Summary
stating that the implied covenant of good faith and fair dealing is "part and parcel" of the underlying contract
Summary of this case from Shelton v. SethnaOpinion
2090
October 31, 2002.
Judgment, Supreme Court, New York County (Herman Cahn, J. and a jury), entered June 4, 2001, in an action arising out of a licensing agreement that expired on December 31, 1999, dismissing plaintiff licensee's "claims . . . for damages accruing after December 31, 1999" and "claims . . . for damages accruing prior to December 31, 1999," and awarding defendant licensor damages on its counterclaim for unpaid royalties, unanimously modified, on the law and the facts, to reinstate plaintiff's breach of contract claim insofar as it seeks damages accruing before December 31, 1999, and to remand the matter for further proceedings, and otherwise affirmed, without costs.
MATTHEW C. GRUSKIN, for plaintiff-appellant.
ANTHONY L. PACCIONE, for defendant-respondent.
Before: Mazzarelli, J.P., Saxe, Ellerin, Lerner, Marlow, JJ.
The judgment is based on the jury's answers to interrogatories that the trial court construed to be in favor of the licensor but are irreconcilably inconsistent. In interrogatory 1, the jury answered that the licensor did not breach the license agreement, and in interrogatory 2 answered that the licensor breached the covenant of good faith and fair dealing. The answers cannot be reconciled in view of the court's charge (see Brewster v. Prince Apts., 264 A.D.2d 611, 615-616, lv dismissed 94 N.Y.2d 875, lv denied 94 N.Y.2d 762), which correctly conveyed that the implied covenant was part and parcel of the license agreement (see Van Valkenburgh, Nooger Neville v. Hayden Publ. Co., 30 N.Y.2d 34, 45, cert denied 409 U.S. 875), and that a breach of the covenant was a breach of the agreement. Also inconsistent were the jury's answers to interrogatory 3 that the licensee did not substantially comply with its obligations under the agreement, and to interrogatory 4 that such noncompliance by the licensee did not excuse any failure to comply by the licensor. In this regard, the trial court instructed that a breach by the licensee that was "trivial," i.e, did not implicate substantial performance or good faith, would not excuse a breach by the licensor. Thus, implicit in the finding in interrogatory 4 that the licensor's breach was not excused was a finding that the licensee had substantially complied with the agreement, contrary to the finding in interrogatory 3. Given these irreconcilable inconsistencies, judgment should not have been entered in favor of the licensor (see Marine Midland Bank v. Russo Produce Co., 50 N.Y.2d 31, 40), at least with respect to the licensee's claim that it was prevented from performing by the licensor's lack of good faith and fair dealing, and we modify accordingly.
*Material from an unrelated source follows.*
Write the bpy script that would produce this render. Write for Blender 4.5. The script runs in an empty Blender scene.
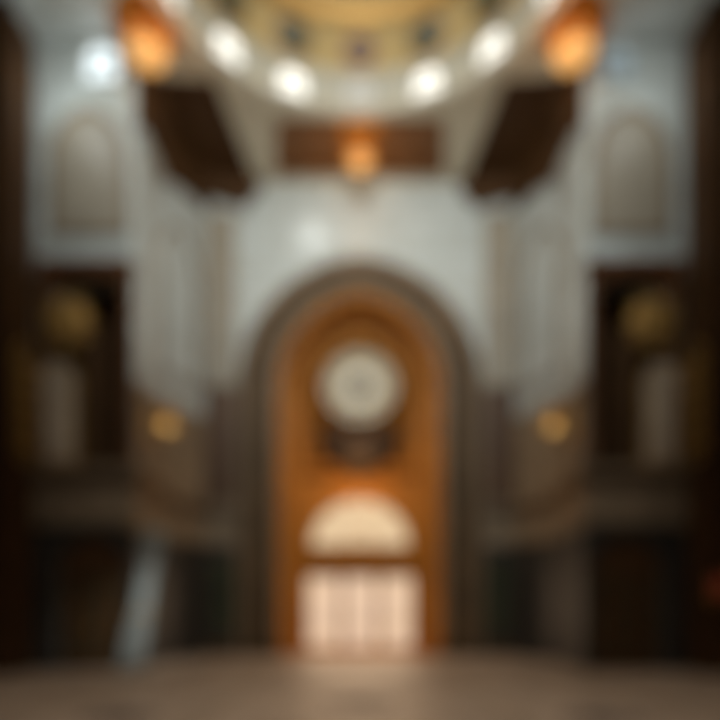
import bpy, bmesh, math, random
from mathutils import Vector, Matrix
from mathutils.geometry import tessellate_polygon
random.seed(7)
PI = math.pi
S = bpy.context.scene
C = S.collection

# ------------------------------------------------------------------ materials
def newmat(name):
    m = bpy.data.materials.new(name); m.use_nodes = True
    nt = m.node_tree
    return m, nt, nt.nodes['Principled BSDF']

def setp(b, rough=.5, metal=0, spec=.5):
    b.inputs['Roughness'].default_value = rough
    b.inputs['Metallic'].default_value = metal
    b.inputs['Specular IOR Level'].default_value = spec

def c4(c): return (c[0], c[1], c[2], 1)

def marble(name, base, vein, scale=.6, rough=.35, cloud=.0, spec=.4, cloudcol=None):
    """stone with irregular veins and larger clouds of a second tone"""
    m, nt, b = newmat(name); N = nt.nodes; L = nt.links
    tc = N.new('ShaderNodeTexCoord')
    n1 = N.new('ShaderNodeTexNoise'); n1.inputs['Scale'].default_value = scale
    n1.inputs['Detail'].default_value = 8; n1.inputs['Distortion'].default_value = 1.6
    L.new(tc.outputs['Object'], n1.inputs['Vector'])
    r1 = N.new('ShaderNodeValToRGB')
    e = r1.color_ramp.elements
    e[0].position = .40; e[0].color = c4(base); e[1].position = .60; e[1].color = c4(base)
    mid = r1.color_ramp.elements.new(.5); mid.color = c4(vein)
    L.new(n1.outputs['Fac'], r1.inputs['Fac'])
    n2 = N.new('ShaderNodeTexNoise'); n2.inputs['Scale'].default_value = scale*.45
    L.new(tc.outputs['Object'], n2.inputs['Vector'])
    r2 = N.new('ShaderNodeValToRGB')
    r2.color_ramp.elements[0].position = .45; r2.color_ramp.elements[1].position = .62
    L.new(n2.outputs['Fac'], r2.inputs['Fac'])
    mx = N.new('ShaderNodeMixRGB'); L.new(r1.outputs['Color'], mx.inputs['Color1'])
    mx.inputs['Color2'].default_value = c4(cloudcol or vein)
    mul = N.new('ShaderNodeMath'); mul.operation = 'MULTIPLY'; mul.inputs[1].default_value = cloud
    L.new(r2.outputs['Color'], mul.inputs[0]); L.new(mul.outputs[0], mx.inputs['Fac'])
    L.new(mx.outputs['Color'], b.inputs['Base Color'])
    setp(b, rough, 0, spec)
    return m

def tessera(name, base, alt, scale=14, rough=.4, metal=0):
    """mosaic of small cubes"""
    m, nt, b = newmat(name); N = nt.nodes; L = nt.links
    tc = N.new('ShaderNodeTexCoord')
    v = N.new('ShaderNodeTexVoronoi'); v.inputs['Scale'].default_value = scale
    L.new(tc.outputs['Object'], v.inputs['Vector'])
    sep = N.new('ShaderNodeSeparateColor'); L.new(v.outputs['Color'], sep.inputs['Color'])
    n = N.new('ShaderNodeTexNoise'); n.inputs['Scale'].default_value = .8
    L.new(tc.outputs['Object'], n.inputs['Vector'])
    ad = N.new('ShaderNodeMath'); ad.operation = 'ADD'; L.new(sep.outputs[0], ad.inputs[0]); L.new(n.outputs['Fac'], ad.inputs[1])
    hf = N.new('ShaderNodeMath'); hf.operation = 'MULTIPLY'; hf.inputs[1].default_value = .5; L.new(ad.outputs[0], hf.inputs[0])
    mx = N.new('ShaderNodeMixRGB'); mx.inputs['Color1'].default_value = c4(base); mx.inputs['Color2'].default_value = c4(alt)
    L.new(hf.outputs[0], mx.inputs['Fac']); L.new(mx.outputs['Color'], b.inputs['Base Color'])
    bp = N.new('ShaderNodeBump'); bp.inputs['Strength'].default_value = .15; bp.inputs['Distance'].default_value = .02
    L.new(v.outputs['Distance'], bp.inputs['Height']); L.new(bp.outputs['Normal'], b.inputs['Normal'])
    setp(b, rough, metal)
    return m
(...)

In other respects the judgment should be affirmed. Summary judgment was properly granted in favor of the licensor on its counterclaim for unpaid royalties, in view of the provision in the agreement expressly prohibiting the licensee from withholding any royalties as setoffs against any claim it may have against the licensor (see Lincoln Plaza Tenants Corp. v. MDS Props. Dev. Corp., 169 A.D.2d 509, 512). In any event, the licensee could not, after alleging a breach by the licensor, continue to sell merchandise under the licensor's trademark and otherwise receive benefits under the agreement without paying royalties and otherwise performing its obligations under the agreement (see Rosenthal Paper Co. v. National Folding Box Paper Co., 226 N.Y. 313, 325; Warner-Jenkinson Co. v. Allied Chem. Corp., 567 F.2d 184, 188).
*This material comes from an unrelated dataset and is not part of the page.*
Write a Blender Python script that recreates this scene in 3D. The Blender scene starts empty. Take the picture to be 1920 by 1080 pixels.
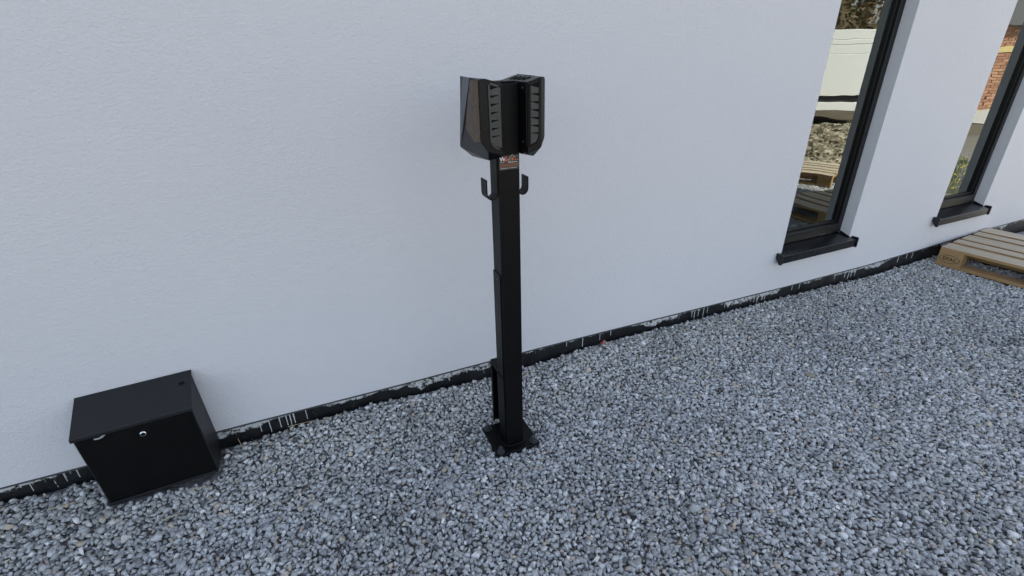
import bpy, bmesh, math, random
import numpy as np
from mathutils import Vector, Matrix
random.seed(7); rng = np.random.default_rng(11)
S = bpy.context.scene
COL = S.collection
rad = math.radians

# ------------------------------------------------------------------ camera
CAM = Vector((0.0, -1.8718, 1.48))
PITCH, ROLL, YAW = rad(25.609), rad(-1.311), rad(23.308)
fwd = Vector((math.sin(YAW)*math.cos(PITCH), math.cos(YAW)*math.cos(PITCH), -math.sin(PITCH)))
rgt = Vector((math.cos(YAW), -math.sin(YAW), 0)); up = rgt.cross(fwd)
r2 = rgt*math.cos(ROLL) + up*math.sin(ROLL); u2 = -rgt*math.sin(ROLL) + up*math.cos(ROLL)
cd = bpy.data.cameras.new('camera'); cam = bpy.data.objects.new('camera', cd); COL.objects.link(cam)
cam.matrix_world = Matrix(((r2.x, u2.x, -fwd.x, CAM.x), (r2.y, u2.y, -fwd.y, CAM.y), (r2.z, u2.z, -fwd.z, CAM.z), (0, 0, 0, 1)))
cd.sensor_width = 36; cd.lens = 36*900/1920; cd.clip_start = 0.02; cd.clip_end = 600
S.camera = cam

# ------------------------------------------------------------------ sky, sun, exposure
SUN_EL, SUN_AZ = rad(46), rad(28)          # sun stands behind the house, a little to the right
W = bpy.data.worlds.new('World'); S.world = W; W.use_nodes = True
nt = W.node_tree; bg = nt.nodes['Background']
sky = nt.nodes.new('ShaderNodeTexSky'); sky.sky_type = 'NISHITA'; sky.sun_disc = False
sky.sun_elevation = SUN_EL; sky.sun_rotation = SUN_AZ
sky.dust_density = 1.6; sky.air_density = 1.0; sky.ozone_density = 1.0
hs = nt.nodes.new('ShaderNodeHueSaturation'); hs.inputs['Saturation'].default_value = 0.62
nt.links.new(sky.outputs[0], hs.inputs['Color']); nt.links.new(hs.outputs[0], bg.inputs[0])
bg.inputs[1].default_value = 0.09
sl = bpy.data.lights.new('sun', 'SUN'); sl.energy = 5.0; sl.angle = rad(0.53); sl.color = (1, 0.95, 0.88)
sun = bpy.data.objects.new('sun', sl); COL.objects.link(sun)
sd = Vector((math.sin(SUN_AZ)*math.cos(SUN_EL), math.cos(SUN_AZ)*math.cos(SUN_EL), math.sin(SUN_EL)))
sun.rotation_euler = sd.to_track_quat('Z', 'Y').to_euler(); sun.location = sd*30
S.view_settings.view_transform = 'Standard'; S.view_settings.look = 'None'
S.view_settings.exposure = 1.98; S.view_settings.gamma = 1
S.view_settings.use_curve_mapping = False
S.render.engine = 'CYCLES'

# ------------------------------------------------------------------ helpers
def mat(name, col=(.5, .5, .5), rough=.6, metal=0., spec=.5):
    m = bpy.data.materials.new(name); m.use_nodes = True
    b = m.node_tree.nodes['Principled BSDF']
    b.inputs['Base Color'].default_value = (*col, 1); b.inputs['Roughness'].default_value = rough
    b.inputs['Metallic'].default_value = metal; b.inputs['Specular IOR Level'].default_value = spec
    return m
class NB:
    def __init__(s, m): s.t = m.node_tree; s.b = s.t.nodes['Principled BSDF']
    def n(s, kind, **kw):
        o = s.t.nodes.new('ShaderNode'+kind)
        for k, v in kw.items():
            if k in o.inputs: o.inputs[k].default_value = v
            else: setattr(o, k, v)
        return o
    def l(s, a, b): s.t.links.new(a, b)
    def coords(s, scale=(1, 1, 1), kind='Object', rot=(0, 0, 0)):
        c = s.n('TexCoord'); m = s.n('Mapping'); m.inputs['Scale'].default_value = scale; m.inputs['Rotation'].default_value = rot
        s.l(c.outputs[kind], m.inputs[0]); return m.outputs[0]
    def noise(s, vec, scale, detail=3, rough=.5, dist=0.):
        o = s.n('TexNoise'); s.l(vec, o.inputs['Vector'])
        o.inputs['Scale'].default_value = scale; o.inputs['Detail'].default_value = detail
        o.inputs['Roughness'].default_value = rough; o.inputs['Distortion'].default_value = dist
        return o.outputs[0]
    def ramp(s, fac, stops):
        r = s.n('ValToRGB'); s.l(fac, r.inputs[0]); e = r.color_ramp.elements
        while len(e) < len(stops): e.new(.5)
        for k, (p, c) in zip(e, stops):
            k.position = p; k.color = (*c, 1) if len(c) == 3 else c
        return r.outputs[0]
    def mix(s, fac, a, b, mode='MIX'):
        x = s.n('Mix'); x.data_type = 'RGBA'; x.blend_type = mode
        for sock, v in ((x.inputs[0], fac), (x.inputs[6], a), (x.inputs[7], b)):
            if hasattr(v, 'is_linked'): s.l(v, sock)
            else: sock.default_value = v if isinstance(v, (int, float)) else (*v, 1)
        return x.outputs[2]
    def math(s, op, a, b=0., clamp=False):
        x = s.n('Math'); x.operation = op; x.use_clamp = clamp
        for i, v in ((0, a), (1, b)):
            if hasattr(v, 'is_linked'): s.l(v, x.inputs[i])
            else: x.inputs[i].default_value = v
        return x.outputs[0]
    def bump(s, h, strength=.3, dist=.002, prev=None):
        o = s.n('Bump'); o.inputs['Strength'].default_value = strength; o.inputs['Distance'].default_value = dist
        s.l(h, o.inputs['Height'])
        if prev is not None: s.l(prev, o.inputs['Normal'])
        s.l(o.outputs[0], s.b.inputs['Normal']); return o.outputs[0]
    def col(s, c): s.l(c, s.b.inputs['Base Color'])
    def rough(s, c): s.l(c, s.b.inputs['Roughness'])

def link(o, parent=None):
    COL.objects.link(o)
    if parent is not None: o.parent = parent
    return o
def obj(name, bm, m, parent=None, smooth=False):
    me = bpy.data.meshes.new(name); bm.to_mesh(me); bm.free()
    if smooth:
        for p in me.polygons: p.use_smooth = True
    me.materials.append(m)
    return link(bpy.data.objects.new(name, me), parent)
def empty(name, loc=(0, 0, 0), rot=(0, 0, 0)):
    o = bpy.data.objects.new(name, None); o.empty_display_size = .1
    o.location = loc; o.rotation_euler = rot; return link(o)
def tag(o, label, cat, group=None):
    o['label'] = label; o['category'] = cat
    if group: o['group'] = group
    return o
def box(bm, x0, x1, y0, y1, z0, z1, bev=0., seg=1):
    r = bmesh.ops.create_cube(bm, size=1)['verts']
    for v in r:
        v.co = Vector(((x0+x1)/2+v.co.x*(x1-x0), (y0+y1)/2+v.co.y*(y1-y0), (z0+z1)/2+v.co.z*(z1-z0)))
    if bev > 0:
        es = list({e for v in r for e in v.link_edges})
        bmesh.ops.bevel(bm, geom=es, offset=bev, segments=seg, profile=.5, affect='EDGES')
def boxbm(*a, **k):
    bm = bmesh.new(); box(bm, *a, **k); return bm
def prism(bm, pts, axis, a, b, bev=0.):
    """extrude polygon pts (2D) along axis from a to b"""
    def co(p, t):
        return {'x': (t, p[0], p[1]), 'y': (p[0], t, p[1]), 'z': (p[0], p[1], t)}[axis]
    A = [bm.verts.new(co(p, a)) for p in pts]; B = [bm.verts.new(co(p, b)) for p in pts]
    n = len(pts); fs = [bm.faces.new(A), bm.faces.new(B[::-1])]
    for i in range(n): fs.append(bm.faces.new((A[i], B[i], B[(i+1) % n], A[(i+1) % n])))
    bmesh.ops.recalc_face_normals(bm, faces=fs)
    if bev > 0:
        es = list({e for f in fs for e in f.edges})
        bmesh.ops.bevel(bm, geom=es, offset=bev, segments=1, profile=.5, affect='EDGES')
def cyl(bm, c, r, h, axis='z', n=20, r2_=None):
    m = {'z': Matrix.Identity(4), 'y': Matrix.Rotation(rad(90), 4, 'X'), 'x': Matrix.Rotation(rad(90), 4, 'Y')}[axis]
    bmesh.ops.create_cone(bm, cap_ends=True, segments=n, radius1=r, radius2=r if r2_ is None else r2_, depth=h, matrix=Matrix.Translation(c) @ m)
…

The licensee's claim for post-1999 damages was properly dismissed. Absent a renewal, the contract expired by its own terms on December 31, 1999. The licensee was not entitled to renewal because, having failed to tender the royalties and advertising expenses due, it was not in compliance with the agreement. We reject the licensee's argument that it was entitled to a renewal because it was in compliance with the agreement at the instant it sought to renew. In fact, the licensee was not in compliance at that instant, as it had already informed the licensor that it would not make the required sales figures to permit renewal. Even if the licensor's alleged bad faith was the cause of such noncompliance, the licensee would not have been relieved of its obligation to continue paying royalties thereafter, as noted above.
The licensee's claim for tortious interference with prospective economic advantage was properly dismissed as duplicative of its claim for breach of contract (see New York Univ. v. Continental Ins. Co., 87 N.Y.2d 308, 319-320). Its claim for punitive damages was properly dismissed for failure to show the requisite morally reprehensible conduct (see id., at 315-316).
THIS CONSTITUTES THE DECISION AND ORDER OF THE SUPREME COURT, APPELLATE DIVISION, FIRST DEPARTMENT.